En esta ocasión parece que los autores del ciberataque se propusieron configurar un delito
del orden común, dado que usaron un software que se limita a reencriptar archivos (es decir, a cambiarles el código de origen) y a revelar la clave sólo a aquellos usuarios que acepten pagar (en bitcoins, la moneda de Internet) una suma determinada. Pero no es difícil imaginar la magnitud e intensidad que podría llegar a tener una intervención técnicamente más dañina y complicada, cuyo propósito fuera ejercer presión política o propiciar la desestabilización económica o política.
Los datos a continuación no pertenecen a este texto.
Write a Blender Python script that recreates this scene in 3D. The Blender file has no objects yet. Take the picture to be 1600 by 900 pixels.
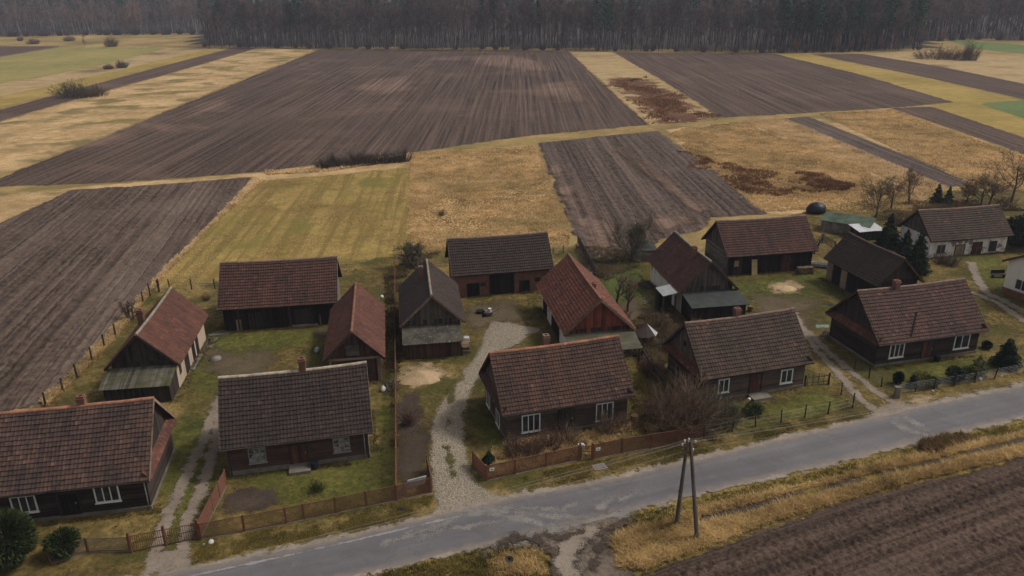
import bpy, math, random
import numpy as np
from mathutils import Vector, Matrix
R = math.radians
sc = bpy.context.scene
# ---------------------------------------------------------------- camera, light, exposure
FPX, PITCH, ROLL, CAMH = 1226.1, 0.372077, -0.011181, 33.0
cam = bpy.data.cameras.new('camera'); camo = bpy.data.objects.new('camera', cam); sc.collection.objects.link(camo)
cam.sensor_width = 36; cam.lens = FPX / 1600 * 36; cam.clip_start = .5; cam.clip_end = 6000
camo.matrix_world = Matrix.Translation((0, 0, CAMH)) @ Matrix.Rotation(math.pi / 2 - PITCH, 4, 'X') @ Matrix.Rotation(ROLL, 4, 'Z')
sc.camera = camo
SUN_EL, SUN_AZ = R(50), R(80)      # azimuth clockwise from +Y
w = bpy.data.worlds.new('World'); sc.world = w; w.use_nodes = True
nt = w.node_tree; nt.nodes.clear()
sky = nt.nodes.new('ShaderNodeTexSky'); sky.sky_type = 'NISHITA'; sky.sun_disc = False
sky.sun_elevation = SUN_EL; sky.sun_rotation = SUN_AZ; sky.air_density = 1.0; sky.dust_density = 4.0; sky.ozone_density = 1.0
hs = nt.nodes.new('ShaderNodeHueSaturation'); hs.inputs['Saturation'].default_value = .1
bg = nt.nodes.new('ShaderNodeBackground'); bg.inputs['Strength'].default_value = .078
wo = nt.nodes.new('ShaderNodeOutputWorld')
nt.links.new(sky.outputs[0], hs.inputs['Color']); nt.links.new(hs.outputs[0], bg.inputs['Color']); nt.links.new(bg.outputs[0], wo.inputs['Surface'])
sl = bpy.data.lights.new('sun', 'SUN'); sl.energy = 1.5; sl.angle = R(10); sl.color = (1, .92, .82)
so = bpy.data.objects.new('sun', sl); sc.collection.objects.link(so)
sdir = Vector((math.sin(SUN_AZ) * math.cos(SUN_EL), math.cos(SUN_AZ) * math.cos(SUN_EL), math.sin(SUN_EL)))
so.rotation_euler = sdir.to_track_quat('Z', 'Y').to_euler()
sc.view_settings.view_transform = 'Standard'; sc.view_settings.look = 'None'; sc.view_settings.gamma = 1
sc.view_settings.exposure = 0.62
sc.view_settings.use_curve_mapping = False
cy = sc.cycles; cy.max_bounces = 5; cy.diffuse_bounces = 3; cy.glossy_bounces = 2; cy.transparent_max_bounces = 16; cy.volume_bounces = 0
HAZE = .00018
rng = np.random.default_rng(7); rnd = random.Random(7)

# ---------------------------------------------------------------- where a ray through the photograph meets the place
CP, SP = math.cos(PITCH), math.sin(PITCH); CR, SR = math.cos(ROLL), math.sin(ROLL)
def ray(px, py):
    X, Y = px - 800, py - 450
    X, Y = CR * X + SR * Y, -SR * X + CR * Y
    return np.array([X / FPX, CP - Y / FPX * SP, -SP - Y / FPX * CP])
def at(px, py, z=0.):
    d = ray(px, py); t = (z - CAMH) / d[2]
    return np.array([d[0] * t, d[1] * t, z])
def poly(*p): return np.array([at(*q)[:2] for q in p])

# ---------------------------------------------------------------- numpy value noise
def _h(i, j, s):
    n = (i.astype(np.int64) * 374761393 + j.astype(np.int64) * 668265263 + s * 974634777) & 0xffffffff
    n = ((n ^ (n >> 13)) * 1274126177) & 0xffffffff
    return ((n ^ (n >> 16)) & 0xffff) / 65535.
def vnoise(x, y, s=0):
    i, j = np.floor(x), np.floor(y); u, v = x - i, y - j; u = u * u * (3 - 2 * u); v = v * v * (3 - 2 * v)
    return (_h(i, j, s) * (1 - u) + _h(i + 1, j, s) * u) * (1 - v) + (_h(i, j + 1, s) * (1 - u) + _h(i + 1, j + 1, s) * u) * v
def fbm(x, y, o=3, s=0): return sum(vnoise(x * 2 ** k, y * 2 ** k, s + k) * .5 ** k for k in range(o)) / sum(.5 ** k for k in range(o))
def inside(P, x, y):
    r = np.zeros(x.shape, bool); n = len(P)
    for i in range(n):
        (x0, y0), (x1, y1) = P[i], P[i - 1]
        c = (y0 > y) != (y1 > y)
        r ^= c & (x < (x1 - x0) * (y - y0) / ((y1 - y0) if y1 != y0 else 1e-9) + x0)
    return r
def sdist(P, x, y):
    d = np.full(x.shape, 1e9)
    for i in range(len(P)):
        a, b = P[i - 1], P[i]; e = b - a; L = max(e @ e, 1e-9)
        t = np.clip(((x - a[0]) * e[0] + (y - a[1]) * e[1]) / L, 0, 1)
        d = np.minimum(d, np.hypot(x - a[0] - t * e[0], y - a[1] - t * e[1]))
    return np.where(inside(P, x, y), d, -d)

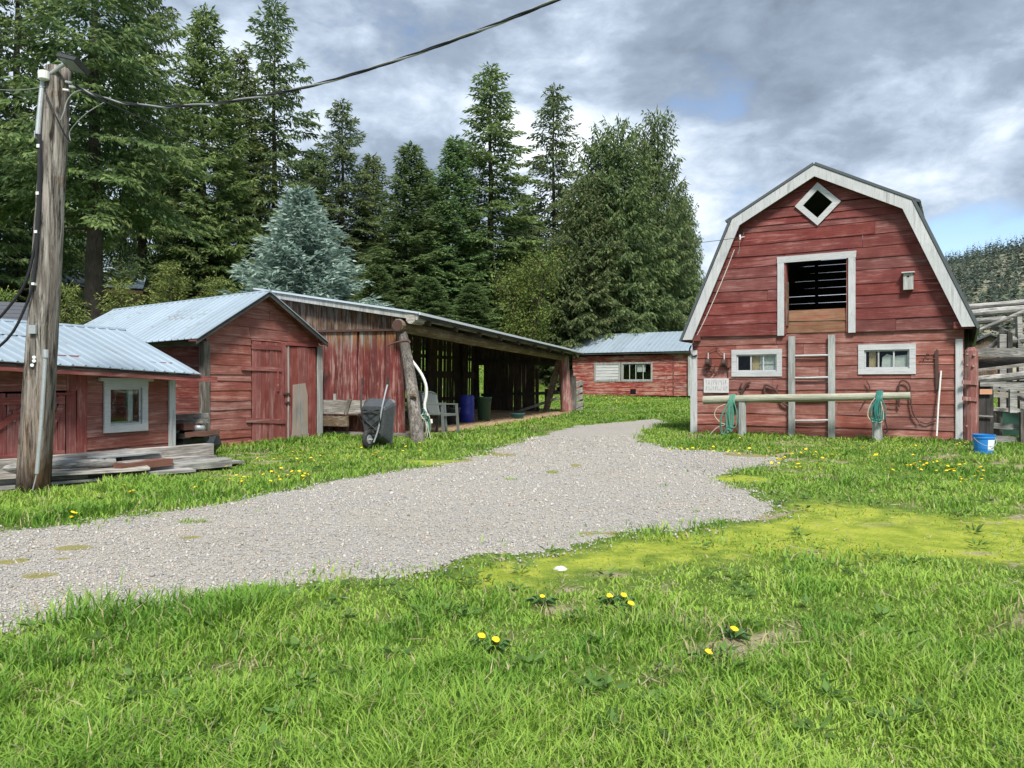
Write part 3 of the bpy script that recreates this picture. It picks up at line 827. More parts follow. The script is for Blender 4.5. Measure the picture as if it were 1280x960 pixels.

Esta óptica, que para muchos puede parecer exagerada o tremendista, viene siendo adoptada por los técnicos de empresas de seguridad que, en esta coyuntura, aparecen opinando sobre el tema en miles de medios. Una de ellas es Kapersky Lab, cuyo representante Eugene Kapersky intranquilizó a todo el 45 Foro de Davos (en 2015), cuando expuso las catastróficas consecuencias de un ciberataque
en serio, que apuntara a controlar los sistemas de las centrales nucleares o los sistemas financieros mundiales. “Ustedes hablan del Internet de las cosas –dijo el especialista a sus consternados oyentes–; yo hablo del Internet de las amenazas”. Sin embargo, pasada la primera impresión pocos tomaron en serio sus preocupaciones.
Meses más tarde (en junio de 2016) le tocó el turno de inquietarse a la Comisión Global para la Gobernanza de Internet. Este organismo –creado para
proveer una visión estratégica para el futuro de la gobernanzade la red global– no sólo se preocupó por los potenciales daños que podría ocasionar un ciberataque, sino también por las eventuales tentaciones de los gobiernos de reaccionar descontroladamente ante ellos. En su documento One Internet dejó muy claro hasta dónde llega su grado de preocupación:
Los gobiernos deberían reconocer públicamente que van a actuar con moderación, evitar acontecimientos desestabilizadores y que aplicarán en el ciberespacio (como en conflictos armados convencionales) el Derecho Internacional Humanitario y los Convenios de Ginebra, incluyendo la prohibición de ataques a la infraestructura civil.
Legislar sobre este asunto resulta más que necesario; pero la sociedad civil, por medio de sus investigadores y especialistas en el tema, debe seguir el proceso de cerca para evitar que dicha legislación corra por cuenta de la corriente totalitaria que promueve el control estatal irrestricto de la red.